------ Data ------

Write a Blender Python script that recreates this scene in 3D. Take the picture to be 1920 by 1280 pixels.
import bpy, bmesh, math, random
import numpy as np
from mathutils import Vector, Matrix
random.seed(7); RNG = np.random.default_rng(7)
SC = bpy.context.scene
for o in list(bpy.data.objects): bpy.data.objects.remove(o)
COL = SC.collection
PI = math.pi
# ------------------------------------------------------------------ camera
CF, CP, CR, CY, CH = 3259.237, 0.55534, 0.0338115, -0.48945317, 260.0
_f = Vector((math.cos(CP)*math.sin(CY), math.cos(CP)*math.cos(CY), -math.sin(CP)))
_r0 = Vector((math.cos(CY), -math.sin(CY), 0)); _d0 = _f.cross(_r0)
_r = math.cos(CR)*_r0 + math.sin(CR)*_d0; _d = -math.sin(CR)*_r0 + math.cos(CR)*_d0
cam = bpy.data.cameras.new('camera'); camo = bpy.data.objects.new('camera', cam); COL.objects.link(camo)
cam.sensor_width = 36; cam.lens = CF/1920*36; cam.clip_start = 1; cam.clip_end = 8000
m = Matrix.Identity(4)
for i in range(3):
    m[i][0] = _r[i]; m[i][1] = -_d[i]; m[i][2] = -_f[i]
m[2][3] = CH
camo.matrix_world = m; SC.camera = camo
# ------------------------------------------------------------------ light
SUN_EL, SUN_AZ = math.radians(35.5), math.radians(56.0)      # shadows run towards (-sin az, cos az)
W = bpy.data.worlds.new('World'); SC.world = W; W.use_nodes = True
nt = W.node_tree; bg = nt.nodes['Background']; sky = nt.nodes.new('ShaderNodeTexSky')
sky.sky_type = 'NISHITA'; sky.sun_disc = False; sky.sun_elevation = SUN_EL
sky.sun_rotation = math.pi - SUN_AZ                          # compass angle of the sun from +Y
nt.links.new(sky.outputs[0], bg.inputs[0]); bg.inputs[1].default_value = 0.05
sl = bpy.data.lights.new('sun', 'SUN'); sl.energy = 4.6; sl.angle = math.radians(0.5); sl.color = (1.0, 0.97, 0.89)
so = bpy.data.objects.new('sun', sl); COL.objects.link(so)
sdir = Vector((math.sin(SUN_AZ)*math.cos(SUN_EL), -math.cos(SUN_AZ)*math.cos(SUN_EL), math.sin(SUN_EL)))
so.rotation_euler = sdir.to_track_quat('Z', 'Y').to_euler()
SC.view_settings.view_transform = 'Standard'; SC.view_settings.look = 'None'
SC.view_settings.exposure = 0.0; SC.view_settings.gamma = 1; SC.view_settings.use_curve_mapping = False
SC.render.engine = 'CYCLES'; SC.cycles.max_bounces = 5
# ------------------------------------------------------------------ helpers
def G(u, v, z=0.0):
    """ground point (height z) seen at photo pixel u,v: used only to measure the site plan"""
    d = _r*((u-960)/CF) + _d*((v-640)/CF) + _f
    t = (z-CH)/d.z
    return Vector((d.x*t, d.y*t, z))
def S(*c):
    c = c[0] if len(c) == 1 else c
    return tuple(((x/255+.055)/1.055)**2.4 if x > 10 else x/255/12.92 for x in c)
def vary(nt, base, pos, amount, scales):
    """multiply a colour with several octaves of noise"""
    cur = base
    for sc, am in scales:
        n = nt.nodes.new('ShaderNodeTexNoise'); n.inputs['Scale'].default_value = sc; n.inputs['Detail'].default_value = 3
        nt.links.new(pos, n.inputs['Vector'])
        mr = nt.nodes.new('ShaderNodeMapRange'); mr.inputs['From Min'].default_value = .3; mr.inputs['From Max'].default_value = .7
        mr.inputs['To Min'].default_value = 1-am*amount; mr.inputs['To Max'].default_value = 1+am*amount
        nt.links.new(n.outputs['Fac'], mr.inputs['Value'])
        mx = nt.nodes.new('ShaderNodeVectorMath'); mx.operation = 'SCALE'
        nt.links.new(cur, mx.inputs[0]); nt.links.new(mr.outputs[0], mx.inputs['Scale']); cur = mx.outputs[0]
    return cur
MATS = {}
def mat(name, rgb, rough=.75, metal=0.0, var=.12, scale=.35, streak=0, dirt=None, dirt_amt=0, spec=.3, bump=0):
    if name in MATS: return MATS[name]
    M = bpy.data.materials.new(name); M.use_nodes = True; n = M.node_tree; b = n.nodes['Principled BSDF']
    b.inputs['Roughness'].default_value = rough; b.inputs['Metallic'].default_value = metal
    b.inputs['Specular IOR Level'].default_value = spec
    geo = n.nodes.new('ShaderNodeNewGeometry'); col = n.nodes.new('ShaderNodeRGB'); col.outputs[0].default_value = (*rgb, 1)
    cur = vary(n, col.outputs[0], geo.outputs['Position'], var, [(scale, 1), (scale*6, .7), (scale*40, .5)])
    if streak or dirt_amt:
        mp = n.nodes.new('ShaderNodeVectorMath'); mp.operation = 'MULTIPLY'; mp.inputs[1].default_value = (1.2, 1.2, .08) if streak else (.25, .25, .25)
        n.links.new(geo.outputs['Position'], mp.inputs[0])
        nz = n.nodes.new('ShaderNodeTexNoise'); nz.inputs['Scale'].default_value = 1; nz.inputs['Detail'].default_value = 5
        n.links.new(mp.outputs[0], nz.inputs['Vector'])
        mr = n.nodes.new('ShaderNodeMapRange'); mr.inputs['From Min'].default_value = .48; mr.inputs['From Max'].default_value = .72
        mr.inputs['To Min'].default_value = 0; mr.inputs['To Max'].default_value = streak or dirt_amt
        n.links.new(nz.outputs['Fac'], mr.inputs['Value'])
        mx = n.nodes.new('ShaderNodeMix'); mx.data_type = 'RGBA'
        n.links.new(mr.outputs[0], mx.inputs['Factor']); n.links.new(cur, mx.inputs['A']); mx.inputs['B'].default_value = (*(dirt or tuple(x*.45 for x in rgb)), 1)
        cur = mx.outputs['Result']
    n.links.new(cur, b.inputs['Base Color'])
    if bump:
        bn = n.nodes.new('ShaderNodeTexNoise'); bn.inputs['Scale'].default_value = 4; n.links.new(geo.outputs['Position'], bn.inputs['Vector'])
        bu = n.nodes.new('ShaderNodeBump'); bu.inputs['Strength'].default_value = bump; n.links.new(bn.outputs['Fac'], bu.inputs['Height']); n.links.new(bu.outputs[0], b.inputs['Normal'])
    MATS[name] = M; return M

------

**What is asked:**
The listing above should be transcribed in full, exactly as written.

**The output:**
Write a Blender Python script that recreates this scene in 3D. Take the picture to be 1920 by 1280 pixels.
import bpy, bmesh, math, random
import numpy as np
from mathutils import Vector, Matrix
random.seed(7); RNG = np.random.default_rng(7)
SC = bpy.context.scene
for o in list(bpy.data.objects): bpy.data.objects.remove(o)
COL = SC.collection
PI = math.pi
# ------------------------------------------------------------------ camera
CF, CP, CR, CY, CH = 3259.237, 0.55534, 0.0338115, -0.48945317, 260.0
_f = Vector((math.cos(CP)*math.sin(CY), math.cos(CP)*math.cos(CY), -math.sin(CP)))
_r0 = Vector((math.cos(CY), -math.sin(CY), 0)); _d0 = _f.cross(_r0)
_r = math.cos(CR)*_r0 + math.sin(CR)*_d0; _d = -math.sin(CR)*_r0 + math.cos(CR)*_d0
cam = bpy.data.cameras.new('camera'); camo = bpy.data.objects.new('camera', cam); COL.objects.link(camo)
cam.sensor_width = 36; cam.lens = CF/1920*36; cam.clip_start = 1; cam.clip_end = 8000
m = Matrix.Identity(4)
for i in range(3):
    m[i][0] = _r[i]; m[i][1] = -_d[i]; m[i][2] = -_f[i]
m[2][3] = CH
camo.matrix_world = m; SC.camera = camo
# ------------------------------------------------------------------ light
SUN_EL, SUN_AZ = math.radians(35.5), math.radians(56.0)      # shadows run towards (-sin az, cos az)
W = bpy.data.worlds.new('World'); SC.world = W; W.use_nodes = True
nt = W.node_tree; bg = nt.nodes['Background']; sky = nt.nodes.new('ShaderNodeTexSky')
sky.sky_type = 'NISHITA'; sky.sun_disc = False; sky.sun_elevation = SUN_EL
sky.sun_rotation = math.pi - SUN_AZ                          # compass angle of the sun from +Y
nt.links.new(sky.outputs[0], bg.inputs[0]); bg.inputs[1].default_value = 0.05
sl = bpy.data.lights.new('sun', 'SUN'); sl.energy = 4.6; sl.angle = math.radians(0.5); sl.color = (1.0, 0.97, 0.89)
so = bpy.data.objects.new('sun', sl); COL.objects.link(so)
sdir = Vector((math.sin(SUN_AZ)*math.cos(SUN_EL), -math.cos(SUN_AZ)*math.cos(SUN_EL), math.sin(SUN_EL)))
so.rotation_euler = sdir.to_track_quat('Z', 'Y').to_euler()
SC.view_settings.view_transform = 'Standard'; SC.view_settings.look = 'None'
SC.view_settings.exposure = 0.0; SC.view_settings.gamma = 1; SC.view_settings.use_curve_mapping = False
SC.render.engine = 'CYCLES'; SC.cycles.max_bounces = 5
# ------------------------------------------------------------------ helpers
def G(u, v, z=0.0):
    """ground point (height z) seen at photo pixel u,v: used only to measure the site plan"""
    d = _r*((u-960)/CF) + _d*((v-640)/CF) + _f
    t = (z-CH)/d.z
    return Vector((d.x*t, d.y*t, z))
def S(*c):
    c = c[0] if len(c) == 1 else c
    return tuple(((x/255+.055)/1.055)**2.4 if x > 10 else x/255/12.92 for x in c)
def vary(nt, base, pos, amount, scales):
    """multiply a colour with several octaves of noise"""
    cur = base
    for sc, am in scales:
        n = nt.nodes.new('ShaderNodeTexNoise'); n.inputs['Scale'].default_value = sc; n.inputs['Detail'].default_value = 3
        nt.links.new(pos, n.inputs['Vector'])
        mr = nt.nodes.new('ShaderNodeMapRange'); mr.inputs['From Min'].default_value = .3; mr.inputs['From Max'].default_value = .7
        mr.inputs['To Min'].default_value = 1-am*amount; mr.inputs['To Max'].default_value = 1+am*amount
        nt.links.new(n.outputs['Fac'], mr.inputs['Value'])
        mx = nt.nodes.new('ShaderNodeVectorMath'); mx.operation = 'SCALE'
        nt.links.new(cur, mx.inputs[0]); nt.links.new(mr.outputs[0], mx.inputs['Scale']); cur = mx.outputs[0]
    return cur
MATS = {}
def mat(name, rgb, rough=.75, metal=0.0, var=.12, scale=.35, streak=0, dirt=None, dirt_amt=0, spec=.3, bump=0):
    if name in MATS: return MATS[name]
    M = bpy.data.materials.new(name); M.use_nodes = True; n = M.node_tree; b = n.nodes['Principled BSDF']
    b.inputs['Roughness'].default_value = rough; b.inputs['Metallic'].default_value = metal
    b.inputs['Specular IOR Level'].default_value = spec
    geo = n.nodes.new('ShaderNodeNewGeometry'); col = n.nodes.new('ShaderNodeRGB'); col.outputs[0].default_value = (*rgb, 1)
    cur = vary(n, col.outputs[0], geo.outputs['Position'], var, [(scale, 1), (scale*6, .7), (scale*40, .5)])
    if streak or dirt_amt:
        mp = n.nodes.new('ShaderNodeVectorMath'); mp.operation = 'MULTIPLY'; mp.inputs[1].default_value = (1.2, 1.2, .08) if streak else (.25, .25, .25)
        n.links.new(geo.outputs['Position'], mp.inputs[0])
        nz = n.nodes.new('ShaderNodeTexNoise'); nz.inputs['Scale'].default_value = 1; nz.inputs['Detail'].default_value = 5
        n.links.new(mp.outputs[0], nz.inputs['Vector'])
        mr = n.nodes.new('ShaderNodeMapRange'); mr.inputs['From Min'].default_value = .48; mr.inputs['From Max'].default_value = .72
        mr.inputs['To Min'].default_value = 0; mr.inputs['To Max'].default_value = streak or dirt_amt
        n.links.new(nz.outputs['Fac'], mr.inputs['Value'])
        mx = n.nodes.new('ShaderNodeMix'); mx.data_type = 'RGBA'
        n.links.new(mr.outputs[0], mx.inputs['Factor']); n.links.new(cur, mx.inputs['A']); mx.inputs['B'].default_value = (*(dirt or tuple(x*.45 for x in rgb)), 1)
        cur = mx.outputs['Result']
    n.links.new(cur, b.inputs['Base Color'])
    if bump:
        bn = n.nodes.new('ShaderNodeTexNoise'); bn.inputs['Scale'].default_value = 4; n.links.new(geo.outputs['Position'], bn.inputs['Vector'])
        bu = n.nodes.new('ShaderNodeBump'); bu.inputs['Strength'].default_value = bump; n.links.new(bn.outputs['Fac'], bu.inputs['Height']); n.links.new(bu.outputs[0], b.inputs['Normal'])
    MATS[name] = M; return M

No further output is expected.